Há muitos anos vi uma grande retrospectiva de Francis Bacon, por
essa altura vi também peças de Damien Hirst, nomeadamente a peça
conhecida por "Mother and Child".
A pintura de
Francis Bacon que me parecia herdeira de Chaïm Soutine, repercutia em
mim o desconforto de quem ficou na margem a observar uma violência
incompreensível e injustificável.
Nesse sentido ficar à margem
era até um benefício misericordioso. Era o alívio de ter escapado a uma
escolha sacrificial. No entanto esta marginalidade não me apaziguava o mau
estar causado pela conivência e pelo conformismo. O sentimento quase
infantil da criança que poupada ao castigo, pensa aliviada "ainda bem que
não me calhou a mim" era insustentável perante a pintura de Francis Bacon.
Invariavelmente a sua pintura
causava-me uma repulsa e um desconforto psicológico que me obrigava a
reagir.
As peças de Damien Hirst pelo contrário colocavam-me num estado embotado de sensibilidade por entrarem num referencial de percepção que é comum aos laboratórios e aos açougues.
A desresponsabilização
física e psicológica do interveniente é nesses sítios justificada por um bem maior. A eventual relutância ou
remorso, tem absolvição por algo que é transcendente à
própria decisão do interveniente em nome de um benefício superlativo:
O sacrifício é necessário pela necessidade vital da nutrição do corpo, ou do
alimento do espírito sob a forma de conhecimento e progresso. Mesmo que o
interveniente o seja como simples espectador de uma exposição de arte
contemporânea.
Encontrei depois, descrições deste estado mental, nos testemunhos
feitos por perpetradores que funcionaram e colaboraram em campos de concentração e extermínio e também nos testemunhos de vítimas sobreviventes.

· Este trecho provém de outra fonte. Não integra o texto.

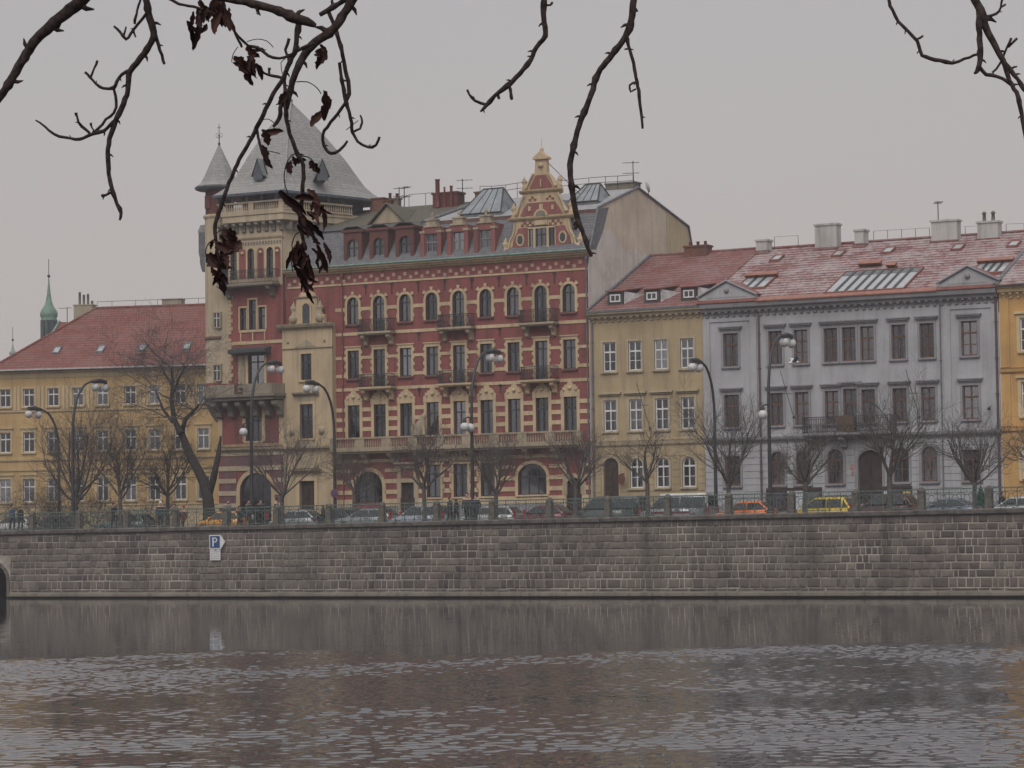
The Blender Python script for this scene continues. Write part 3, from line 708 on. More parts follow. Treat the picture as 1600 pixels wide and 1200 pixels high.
def sur_crest(w, h, rise):
    m = MB(); m.box(-w/2-.24, -w/2, -.07, .05, 0, h); m.box(w/2, w/2+.24, -.07, .05, 0, h); m.box(-w/2-.26, w/2+.26, -.09, .05, h+.002, h+.3)
    cr = [(-.80,.302),(.80,.302),(.80,.42),(.62,.55),(.66,.72),(.50,.70),(.42,.88),(.28,.83),(.2,1.02),(0,1.12),(-.2,1.02),(-.28,.83),(-.42,.88),(-.50,.70),(-.66,.72),(-.62,.55),(-.80,.42)]
    m.prism([(x, h+z) for x, z in cr], -.08, .05)
    m.lathe([(.001,-.16),(.13,-.1),(.17,0),(.13,.1),(.001,.16)], (0,-.08), 8, True, h+.62)
    for s in (-1, 1): m.lathe([(.001,-.1),(.09,-.05),(.1,0),(.09,.05),(.001,.1)], (s*.48,-.08), 8, True, h+.5)
    return m
def sur_plain(o=.2, proud=.06):
    def f(w, h, rise): return ring(MB(), w, h, rise, o, -proud, .05, 0.0, bottom=False)
    return f
SILLR = plain('red_sill', (.16,.075,.07), .8)
for i, h in enumerate(r1):
    window(RB, *h, nx=2, transom=.70 if i not in doors else .77, surround=(CREAM, 'arch', sur_arch), sill=None if i in doors else SILLR, name='balcony_door' if i in doors else 'window')
for i, h in enumerate(r2):
    window(RB, *h, nx=2, transom=.72 if i not in doors else .80, surround=(CREAM, 'rect', sur_rect), sill=None if i in doors else SILLR, name='balcony_door' if i in doors else 'window')
for i, h in enumerate(r3): window(RB, *h, nx=2, transom=.68, surround=(CREAM, 'crest', sur_crest))
def sur_ground(w, h, rise):
    m = MB(); teeth(m, w, -.0, h, .06, .18, .34, .42); m.box(-w/2-.3, w/2+.3, -.1, .05, h+.002, h+.16)
    for k in range(-3, 4):                                # fan of pale wedges over the lintel
        a = math.pi/2 - k*.20; c, s = math.cos(a), math.sin(a); r0, r1_ = 1.25, 1.95
        m.prism([(c*r0-s*.06, h-1.0+s*r0+c*.06),(c*r0+s*.06, h-1.0+s*r0-c*.06),(c*r1_+s*.1, h-1.0+s*r1_-c*.1),(c*r1_-s*.1, h-1.0+s*r1_+c*.1)], -.05, .05)
    return m
for h in g3: window(RB, *h, nx=2, transom=.72, surround=(CREAM, 'gr', sur_ground), sill=CREAM)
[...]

Estas pessoas que sobreviveram ao horror,
foram corrompidas por ele e a sua condição de vítimas e carrascos, voluntários
ou por omissão, são uma alegoria da vivência actual.
O cidadão enquanto habitante da polis; enquanto ser civilizado,
com direito político; abdicou de ser sentinela, “whistleblower” como agora se
diz, deixou de ser testemunha, e prefere deixar de ser observador. Prefere
ser transformado em simples espectador, em consumidor e em utente.
1 comentário:
Sabes, é tão mais confortável ficarmos naquele estado em que apreciamos sem uma comoção funda. Mais ou menos imunes...
(Bacon sempre me impressionou pela repulsa que referes e perante a qual se nos eriça a alma).